### WHAT TO PRODUCE
Extract the complete listing and output it unchanged.

+-------+

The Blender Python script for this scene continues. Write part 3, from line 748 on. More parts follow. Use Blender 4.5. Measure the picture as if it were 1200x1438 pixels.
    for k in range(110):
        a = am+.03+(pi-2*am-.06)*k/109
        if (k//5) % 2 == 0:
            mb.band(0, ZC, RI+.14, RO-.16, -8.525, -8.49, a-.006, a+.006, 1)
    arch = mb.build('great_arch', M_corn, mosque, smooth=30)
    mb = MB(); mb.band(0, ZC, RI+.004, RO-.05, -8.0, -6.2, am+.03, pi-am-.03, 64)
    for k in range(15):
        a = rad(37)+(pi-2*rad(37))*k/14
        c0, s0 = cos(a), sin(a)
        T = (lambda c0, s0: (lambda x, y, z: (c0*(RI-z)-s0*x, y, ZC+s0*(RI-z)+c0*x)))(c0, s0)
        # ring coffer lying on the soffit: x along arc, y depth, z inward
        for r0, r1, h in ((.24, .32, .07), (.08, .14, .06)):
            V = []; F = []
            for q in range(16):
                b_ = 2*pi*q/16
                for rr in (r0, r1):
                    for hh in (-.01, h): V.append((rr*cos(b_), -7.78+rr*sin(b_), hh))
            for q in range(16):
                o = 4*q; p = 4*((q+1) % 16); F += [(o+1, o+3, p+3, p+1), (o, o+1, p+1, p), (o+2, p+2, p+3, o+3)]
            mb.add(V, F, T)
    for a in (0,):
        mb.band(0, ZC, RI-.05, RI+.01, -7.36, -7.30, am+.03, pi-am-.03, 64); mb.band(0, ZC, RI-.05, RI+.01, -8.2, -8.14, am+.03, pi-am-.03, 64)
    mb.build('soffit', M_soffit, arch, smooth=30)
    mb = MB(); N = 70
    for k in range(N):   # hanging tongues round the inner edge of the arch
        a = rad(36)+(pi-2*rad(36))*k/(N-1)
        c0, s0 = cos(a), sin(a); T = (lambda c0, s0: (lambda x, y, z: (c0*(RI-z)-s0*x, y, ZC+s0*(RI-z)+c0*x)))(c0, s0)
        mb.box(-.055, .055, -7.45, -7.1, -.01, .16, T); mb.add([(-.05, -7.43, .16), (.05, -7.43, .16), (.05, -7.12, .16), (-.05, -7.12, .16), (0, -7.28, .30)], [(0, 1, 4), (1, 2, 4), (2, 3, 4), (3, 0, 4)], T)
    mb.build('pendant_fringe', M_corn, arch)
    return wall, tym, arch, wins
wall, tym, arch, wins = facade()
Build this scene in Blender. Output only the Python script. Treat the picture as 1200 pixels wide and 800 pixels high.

+-------+

### THE COMPLETED TASK
The Blender Python script for this scene continues. Write part 3, from line 748 on. More parts follow. Use Blender 4.5. Measure the picture as if it were 1200x1438 pixels.
    for k in range(110):
        a = am+.03+(pi-2*am-.06)*k/109
        if (k//5) % 2 == 0:
            mb.band(0, ZC, RI+.14, RO-.16, -8.525, -8.49, a-.006, a+.006, 1)
    arch = mb.build('great_arch', M_corn, mosque, smooth=30)
    mb = MB(); mb.band(0, ZC, RI+.004, RO-.05, -8.0, -6.2, am+.03, pi-am-.03, 64)
    for k in range(15):
        a = rad(37)+(pi-2*rad(37))*k/14
        c0, s0 = cos(a), sin(a)
        T = (lambda c0, s0: (lambda x, y, z: (c0*(RI-z)-s0*x, y, ZC+s0*(RI-z)+c0*x)))(c0, s0)
        # ring coffer lying on the soffit: x along arc, y depth, z inward
        for r0, r1, h in ((.24, .32, .07), (.08, .14, .06)):
            V = []; F = []
            for q in range(16):
                b_ = 2*pi*q/16
                for rr in (r0, r1):
                    for hh in (-.01, h): V.append((rr*cos(b_), -7.78+rr*sin(b_), hh))
            for q in range(16):
                o = 4*q; p = 4*((q+1) % 16); F += [(o+1, o+3, p+3, p+1), (o, o+1, p+1, p), (o+2, p+2, p+3, o+3)]
            mb.add(V, F, T)
    for a in (0,):
        mb.band(0, ZC, RI-.05, RI+.01, -7.36, -7.30, am+.03, pi-am-.03, 64); mb.band(0, ZC, RI-.05, RI+.01, -8.2, -8.14, am+.03, pi-am-.03, 64)
    mb.build('soffit', M_soffit, arch, smooth=30)
    mb = MB(); N = 70
    for k in range(N):   # hanging tongues round the inner edge of the arch
        a = rad(36)+(pi-2*rad(36))*k/(N-1)
        c0, s0 = cos(a), sin(a); T = (lambda c0, s0: (lambda x, y, z: (c0*(RI-z)-s0*x, y, ZC+s0*(RI-z)+c0*x)))(c0, s0)
        mb.box(-.055, .055, -7.45, -7.1, -.01, .16, T); mb.add([(-.05, -7.43, .16), (.05, -7.43, .16), (.05, -7.12, .16), (-.05, -7.12, .16), (0, -7.28, .30)], [(0, 1, 4), (1, 2, 4), (2, 3, 4), (3, 0, 4)], T)
    mb.build('pendant_fringe', M_corn, arch)
    return wall, tym, arch, wins
wall, tym, arch, wins = facade()
Build this scene in Blender. Output only the Python script. Treat the picture as 1200 pixels wide and 800 pixels high.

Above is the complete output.